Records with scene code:
BEGIN

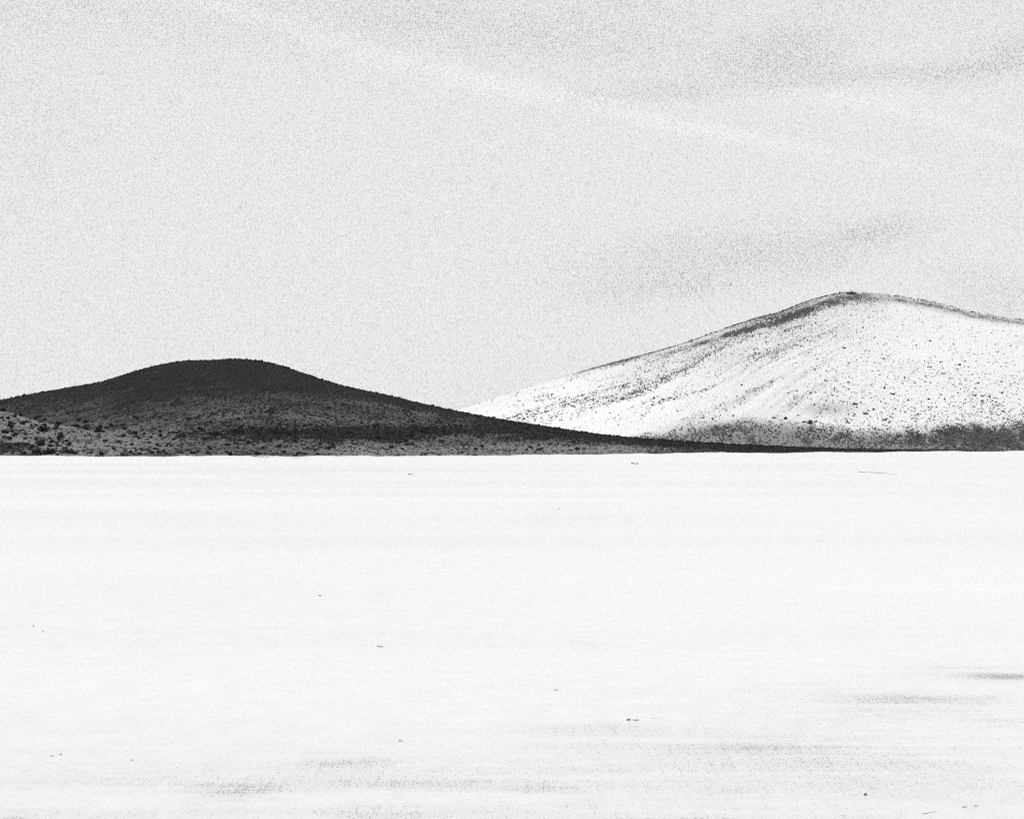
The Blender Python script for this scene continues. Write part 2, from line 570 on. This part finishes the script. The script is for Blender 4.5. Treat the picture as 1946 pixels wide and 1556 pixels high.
# gravel cap under the crest
wcap = np.interp(U_, [1150, 1330, 1440, 1500, 1560, 1620, 1700, 1800, 1900, 2000], [3, 4, 6, 7, 8, 12, 8, 9, 7, 6])
ctr = np.interp(U_, [1200, 1330, 1440, 1500, 1560, 1620, 1700, 1800, 2000], [8, 13, 17, 20, 18, 10, 7, 8, 5])
cap = np.exp(-((below - ctr) / wcap) ** 2) * (.25 + .75 * sst(U_, 1230, 1420)) * sst(U_, 1050, 1250)
line = (1 - sst(below, 1.0, 4)) * sst(U_, 980, 1150)
cap = np.clip(np.maximum(cap, line * .5), 0, 1)
streakm = sst(g, .36, .70) * left * (.35 + .65 * sst(U_, 900, 1150)) * (1 - .75 * sst(V_, 730, 800))
upper = (1 - sst(below + 60 * (n1 - .5), 20, 110)) * sst(U_, 1000, 1250) * (1 - sst(U_, 1600, 1720))
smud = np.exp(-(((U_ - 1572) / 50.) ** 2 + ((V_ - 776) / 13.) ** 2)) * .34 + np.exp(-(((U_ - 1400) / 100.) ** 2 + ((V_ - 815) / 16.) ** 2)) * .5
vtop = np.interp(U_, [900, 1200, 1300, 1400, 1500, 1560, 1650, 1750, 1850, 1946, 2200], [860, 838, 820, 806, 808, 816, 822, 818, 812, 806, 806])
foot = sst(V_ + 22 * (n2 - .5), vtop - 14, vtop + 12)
alb = .675 + .12 * (1 - sst(U_, 1000, 1450)) + .05 * (n1 - .5)
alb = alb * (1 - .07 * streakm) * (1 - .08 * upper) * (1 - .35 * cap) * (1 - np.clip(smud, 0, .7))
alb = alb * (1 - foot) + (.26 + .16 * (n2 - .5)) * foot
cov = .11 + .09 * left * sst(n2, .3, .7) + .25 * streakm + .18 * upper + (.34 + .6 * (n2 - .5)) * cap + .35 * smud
dk = sst(U_, 1690, 1850) * np.exp(-((V_ - 834) / 17.) ** 2)
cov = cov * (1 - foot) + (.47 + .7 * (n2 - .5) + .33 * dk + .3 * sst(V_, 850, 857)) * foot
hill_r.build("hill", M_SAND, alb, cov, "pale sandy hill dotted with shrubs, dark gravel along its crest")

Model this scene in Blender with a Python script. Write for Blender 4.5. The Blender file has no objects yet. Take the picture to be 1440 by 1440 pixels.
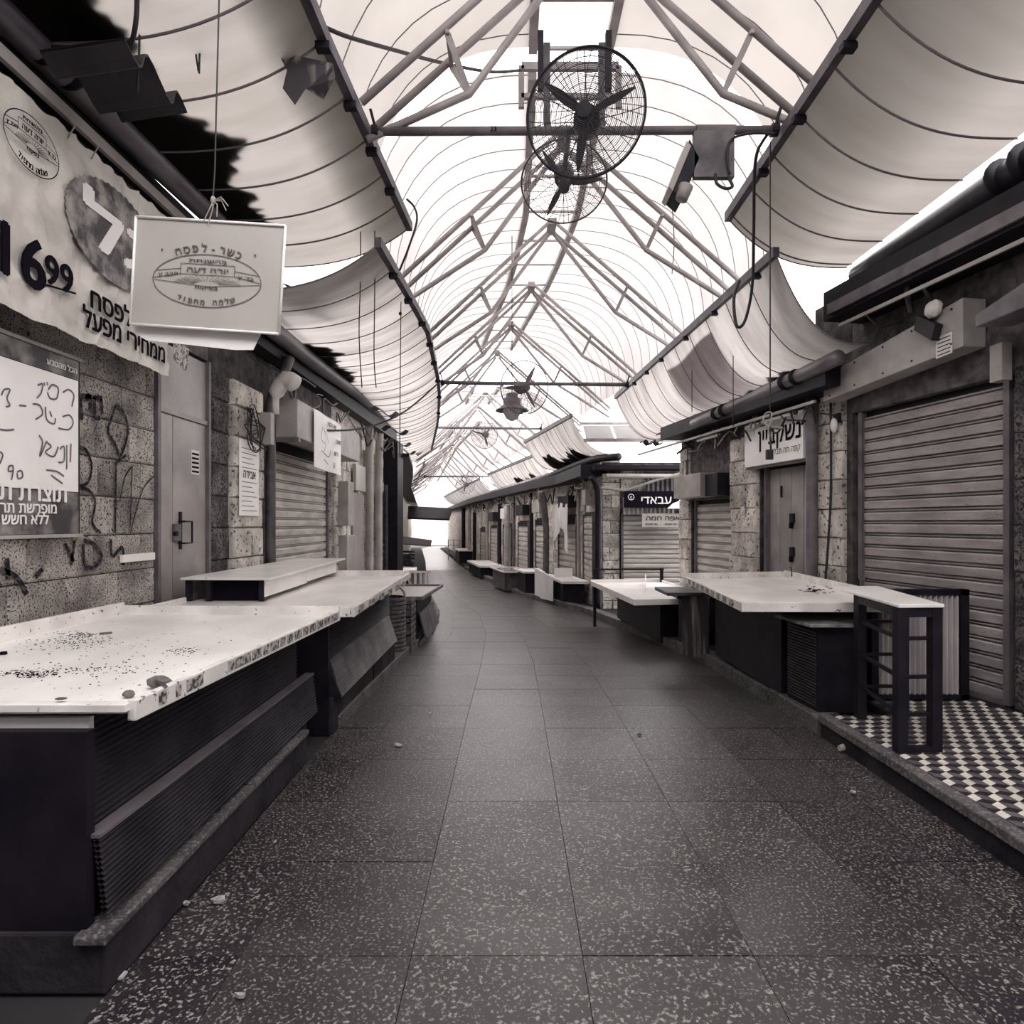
import bpy, math, random
from mathutils import Vector as V, Matrix
random.seed(7)
# ------------------------------------------------------------------ camera, sky, exposure
F, HZ, H = 880.0, 735.0, 1.55          # focal length in pixels of the 1440 frame, horizon row, eye height
scn = bpy.context.scene
COL = scn.collection
cam_data = bpy.data.cameras.new('camera'); cam = bpy.data.objects.new('camera', cam_data); COL.objects.link(cam)
cam.location = (0, 0, H); cam.rotation_euler = (math.pi/2, 0, 0)
cam_data.sensor_width = 36; cam_data.lens = 36*F/1440; cam_data.shift_y = (HZ-720)/1440
cam_data.clip_start = .05; cam_data.clip_end = 300
scn.camera = cam
w = bpy.data.worlds.new('overcast_sky'); scn.world = w; w.use_nodes = True
bg = w.node_tree.nodes['Background']; bg.inputs[0].default_value = (1.0, .965, .975, 1); bg.inputs[1].default_value = 3.6
vs = scn.view_settings
vs.view_transform = 'Standard'; vs.look = 'None'; vs.exposure = 0.78; vs.gamma = 1.0; vs.use_curve_mapping = False
scn.cycles.max_bounces = 8; scn.cycles.diffuse_bounces = 5; scn.cycles.transmission_bounces = 5
scn.cycles.sample_clamp_indirect = 6

# ------------------------------------------------------------------ measuring helpers
def at(px, py, d):                     # point seen at (px,py) standing at distance d
    return V(((px-720)*d/F, d, H-(py-HZ)*d/F))
def onx(px, py, x): return at(px, py, F*x/(px-720))
def onz(px, py, z): return at(px, py, F*(H-z)/(py-HZ))
def interp(t, xs, ys):
    if t <= xs[0]: return ys[0]
    for i in range(len(xs)-1):
        if t <= xs[i+1]:
            a = (t-xs[i])/(xs[i+1]-xs[i]); return ys[i]+a*(ys[i+1]-ys[i])
    return ys[-1]
def gz(d): return interp(d, [5, 8, 10.5, 13, 18, 32, 64], [0, -.11, -.27, -.37, -.53, -.78, -.95])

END

▶ _YOUR TASK_
From the line with "foot = sst(V_" through the line with "dk = sst(U_, 1690, 1850)", set down every line exactly and nothing besides.

▶ _ANSWER TO THE PROBLEM_
foot = sst(V_ + 22 * (n2 - .5), vtop - 14, vtop + 12)
alb = .675 + .12 * (1 - sst(U_, 1000, 1450)) + .05 * (n1 - .5)
alb = alb * (1 - .07 * streakm) * (1 - .08 * upper) * (1 - .35 * cap) * (1 - np.clip(smud, 0, .7))
alb = alb * (1 - foot) + (.26 + .16 * (n2 - .5)) * foot
cov = .11 + .09 * left * sst(n2, .3, .7) + .25 * streakm + .18 * upper + (.34 + .6 * (n2 - .5)) * cap + .35 * smud
dk = sst(U_, 1690, 1850) * np.exp(-((V_ - 834) / 17.) ** 2)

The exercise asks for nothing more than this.